I like haggis, it is a marvellous thing, but I only eat it once a year. So as Burns Night loomed I was trying to remember how to cook it, and remembering how filling it is. My sister Clare suggested I try her haggis pie recipe. It has the advantage of being prepared in advance, it's easier to serve than a whole haggis, and layering the swede haggis and mash gives the right quantity of each. Serving it with some sweet, lightly cooked cabbage means you don't need any gravy. The colours on the plate are fantastic.

Keeping the swede and potato separate means it isn't clapshot, which is made mashing the two together.

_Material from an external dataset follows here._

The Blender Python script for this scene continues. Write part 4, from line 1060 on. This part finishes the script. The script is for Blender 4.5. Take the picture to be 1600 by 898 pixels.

I should say that by swede I mean neep, the Scottish turnip.

The flavour and texture of the haggis is wonderful together with the soft and sweet swede and the creamy mash. A little carrot adds colour to the paler swede. It looks great on the plate, slightly reminiscent of 70s browns and oranges, but better. So good, in fact, that my Scottish pal Doug pronounced it genius. If you like having the cooked haggis roll around the plate until you pierce it and allow the contents to spill, for the drama as much as anything, don't make this pie.

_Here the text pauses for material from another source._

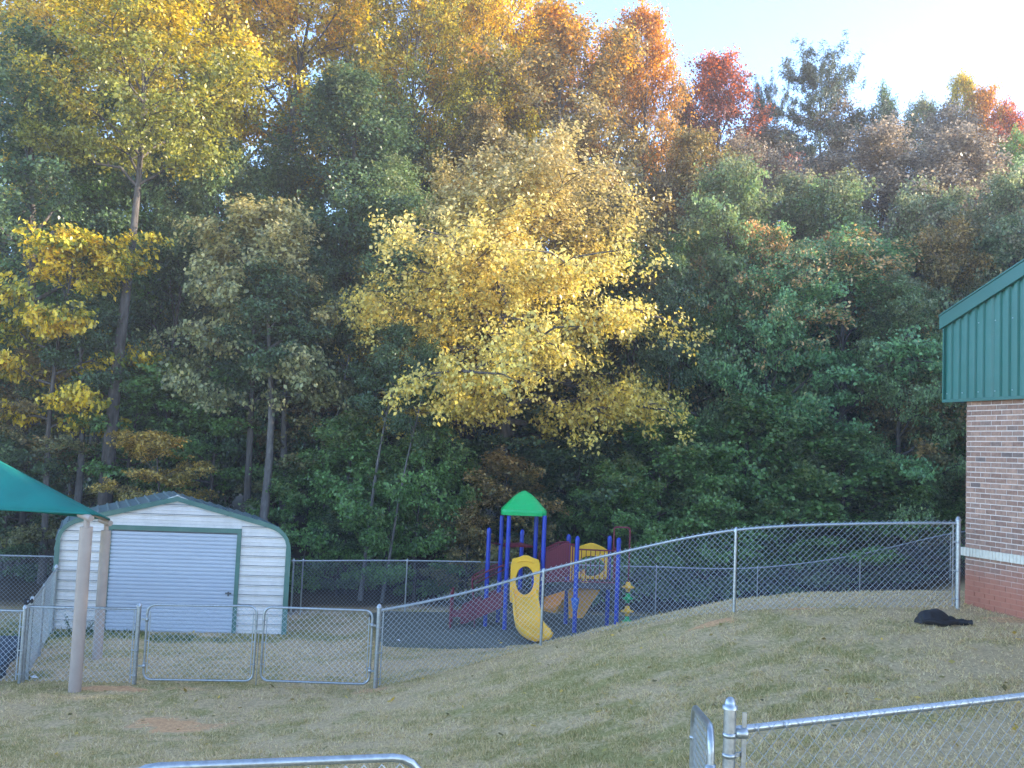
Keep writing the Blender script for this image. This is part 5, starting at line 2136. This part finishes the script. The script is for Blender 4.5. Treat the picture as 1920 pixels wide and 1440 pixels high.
    for y, dz_ in ((0.12, 0.0), (0.88, 0.03)):
        dep = 21.0 + y
        a = cr(480, 715 if y < 0.5 else 690, dep)
        b = cr(212, 828 if y < 0.5 else 800, dep)
        a.y = b.y = y
        lo = Vector((b.x + 0.07, y, 0.22))
        mb = MB()
        mb.tube([a, a.lerp(b, 0.5) + Vector((0, 0, 0.02)), b + Vector((0.03, 0, 0)), b + Vector((-0.02, 0, -0.06)), b + Vector((0.0, 0, -0.25)), lo, Vector((lo.x + 0.0, y, -0.05))], 0.017, 8)
        mb.tube([a + Vector((0, 0, -0.10)), b + Vector((0.04, 0, -0.12))], 0.012, 6)
        mb.build('handrail', M['maroon'], root)
    for y in (0.14, 0.86):
        mb = MB()
        xr = posts['fl'].x - 0.06
        xl = xs_[-1] - 0.2
        mb.prism([(xl, 0.06), (xl + 0.1, 0.06), (xr, zd - 0.30), (xr, zd + 0.06), (xl, 0.36)], y - 0.012, y + 0.012)
        mb.build('stair_side', M['maroon'], root)
    mb = MB()
    e = cr(30, 950, 20.9)
    for y in (-0.1, 0.45):
        mb.tube([(e.x, y, -0.08), (e.x, y, e.z), (e.x + 0.02, y, e.z + 0.03)], 0.028, 8)
    mb.box(e.x - 0.03, e.x + 0.36, -0.1, 0.45, 0.24, 0.30)
    mb.build('transfer_platform', M['maroon'], root)
    # --- hoop and pod climber on the right
    hx0_, hx1_ = cr(1400, 480, 21.5).x, cr(1535, 480, 21.5).x
    zt2 = cr(1470, 400, 21.5).z
    zmid = cr(1400, 600, 21.5).z
    zb_ = cr(1525, 845, 21.5).z
    xb_ = hx1_ - 0.02
    mb = MB()
    pts = [(hx0_, 0.5, zmid), (hx0_, 0.5, zt2 - 0.08)]
    for k in range(1, 4):
        a = math.pi - k * math.pi / 8
        pts.append((hx0_ + 0.06 + 0.06 * math.cos(a), 0.5, zt2 - 0.06 + 0.06 * math.sin(a)))
    pts += [(hx0_ + 0.06, 0.5, zt2), (hx1_ - 0.06, 0.5, zt2)]
    for k in range(1, 4):
        a = math.pi / 2 - k * math.pi / 8
        pts.append((hx1_ - 0.06 + 0.06 * math.cos(a), 0.5, zt2 - 0.06 + 0.06 * math.sin(a)))
    pts += [(hx1_, 0.5, zt2 - 0.08), (hx1_ - 0.005, 0.5, zb_), (hx1_ - 0.005, 0.5, -0.05)]
    mb.tube(pts, 0.019, 10)
    mb.tube([(hx0_, 0.5, zmid), (x2, 0.5, zmid)], 0.016, 8)
    mb.build('climber_hoop', M['maroon'], root)
    for cy, key, sc in ((905, 'yellow', 1.0), (1000, 'roof_green', 0.82), (1108, 'yellow', 1.0), (1195, 'roof_green', 0.85)):
        c = cr(1515, cy, 21.5)
        mb = MB()
        n_ = 24
        prof2 = [(0.035, -0.10), (0.05, -0.09), (0.055, -0.035), (0.13, -0.015), (0.14, 0.0), (0.13, 0.018), (0.065, 0.04), (0.055, 0.09), (0.035, 0.12)]
        vs2 = []
        for r_, z in prof2:
            for j in range(n_):
                a = 2 * math.pi * j / n_
                rr = r_ * sc
                if r_ > 0.1:
                    rr *= 0.86 + 0.20 * math.cos(4 * a)
                vs2.append((hx1_ - 0.005 + rr * math.cos(a), 0.5 + rr * math.sin(a), c.z + z * 1.0))
        fs2 = []
        for i in range(len(prof2) - 1):
            for j in range(n_):
                j2 = (j + 1) % n_
                fs2.append((i * n_ + j, i * n_ + j2, (i + 1) * n_ + j2, (i + 1) * n_ + j))
        fs2.append(tuple(range(n_ - 1, -1, -1)))
        fs2.append(tuple((len(prof2) - 1) * n_ + j for j in range(n_)))
        mb.add(vs2, fs2, True)
        mb.build('pod_step', M[key], root)


M['cup_blue'] = surf('bright_blue_plastic', (0.02, 0.11, 0.42), 0.4)
playground()


# ------------------------------------------------------------------ jacket on the grass, litter
def jacket():
    c = on_ground(1757, 1172)
    zg = gz(c.x, c.y)
    root = thing('jacket', 'black jacket lying in a heap on the grass near the brick wall', 'jacket', (c.x, c.y, zg))
    root.scale = (0.72, 0.72, 0.80)
    NU, NV = 48, 20
    vs_ = []
    for i in range(NV + 1):
        v = i / NV
        for j in range(NU):
            a = 2 * math.pi * j / NU
            cu, su = math.cos(a), math.sin(a)
            r = math.sin(math.pi * (0.02 + 0.48 * (1 - v)) ) if True else 0
            r = math.sqrt(max(0, 1 - v * v))
            fold = 0.04 * math.sin(3 * a + 5 * v) + 0.04 * math.sin(7 * a - 3 * v) + 0.03 * math.sin(11 * a + 9 * v)
            x = 0.33 * r * (1 + fold) * cu - 0.06
            y = 0.22 * r * (1 + fold) * su
            h = 0.25 * v * (1 + 0.10 * math.sin(11 * x + 1.3) * r) * (1 - 0.9 * max(0, x) ** 1.2)
            # the crest leans to the left, the front rolls over
            z = h * (1.0 + 0.5 * (-x) * 0.8) + 0.02 * math.sin(14 * x + 9 * y)
            vs_.append((x, y, max(-0.02, z - 0.015)))
    fs = []
    for i in range(NV):
        for j in range(NU):
            j2 = (j + 1) % NU
            fs.append((i * NU + j, i * NU + j2, (i + 1) * NU + j2, (i + 1) * NU + j))
    fs.append(tuple(NV * NU + j for j in range(NU)))
    mb = MB()
    mb.add(vs_, fs, True)
    mb.build('body', M['jacket'], root)
    mb = MB()
    pts, rr = [], []
    for k in range(12):
        t = k / 11
        pts.append(Vector((0.17 + 0.40 * t, -0.08 - 0.06 * t + 0.02 * math.sin(5 * t), 0.055 + 0.022 * math.sin(6 * t + 1) * (1 - t))))
        rr.append(0.062 + 0.012 * math.sin(13 * t) - 0.012 * t)
    mb.tube(pts, rr, 14)
    sl = mb.build('sleeve', M['jacket'], root)
    mb = MB()
    mb.tube([Vector((-0.36 + 0.66 * t, -0.19 - 0.03 * math.sin(3.1 * t), 0.05 + 0.02 * math.sin(8 * t))) for t in np.linspace(0, 1, 12)], [0.03 + 0.022 * math.sin(math.pi * t) for t in np.linspace(0, 1, 12)], 10)
    mb.build('hem', M['jacket'], root)


jacket()


def litter(px, py, depth, s, label, seed):
    r = random.Random(seed)
    p = at(px, py, depth)
    mb = MB()
    n = 7
    base = [Vector((math.cos(6.28 * k / n) * s * r.uniform(.7, 1.2), math.sin(6.28 * k / n) * s * 0.7 * r.uniform(.7, 1.2), r.uniform(0, s * 0.4))) for k in range(n)]
    tip = Vector((0, 0, s * 0.7))
    vs_ = base + [tip, Vector((s * 0.2, 0, s * 0.3))]
    mb.add(vs_, [(k, (k + 1) % n, n if k % 2 else n + 1) for k in range(n)] + [(n, n + 1, 2)])
    o = mb.build('paper_scrap', M['paper'])
    z = gz(p.x, depth) + 0.02
    if inside(np.array([p.x]), np.array([depth]), RUBBER_A)[0]:
        z = 0.06
    o.location = (p.x, depth, z)
    tag(o, label, 'litter', 'scraps of litter on the ground')


litter(747, 1200, 19.3, 0.05, 'white paper scrap on the rubber surface by the fence', 1)
litter(64, 1257, 15.75, 0.06, 'white paper scrap in the grass beside the corner post', 2)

This much left me with three slices to put in the freezer - after four people with healthy appetites ate their fill. I'm going to have them for a hearty breakfast, unhealthily fried, with an egg on top, sometime, with a side dish of mushrooms.


2 haggis (I used Macsween's)
8 medium potatoes
1 large swede
2 carrots
butter or margarine

  • Take the printed plastic cover off the haggis and wrap them in foil, bake for 1 hour at 360/180/gas mark4 
  • Peel the potatoes, cook well in salted water, drain and mash well with a hearty pinch of salt, good grindings of pepper, a knob of butter and a few glugs of milk. Don't make it too wet. 
  • Peel the swede and carrots, cut into 2cm cubes and cook in plenty of salted water until tender, about 15 minutes. Drain, saving some of the liquid, about a cup. Mash thoroughly with some butter, a little salt and pepper, and add a little of the cooking liquid at a time.
  • Lightly butter a heatproof dish, about 25cm/10" in diameter - I used an oval dish. 
  • Slash open the cooked haggis and scoop out the filling into the buttered dish. Spread out a layer, about 2cm/1" thick. 
  • Spread a layer of swede and carrot mash over the haggis layer, about 2cm/1" thick.
  • Top with a similar layer of mash, and smoothing the top, then run a fork around it, to give lots of ridges to go crispy.

  • Cook for 30 minutes at 360/180/gas mark4, until the crust is golden.

Serve with lightly cooked buttered cabbage.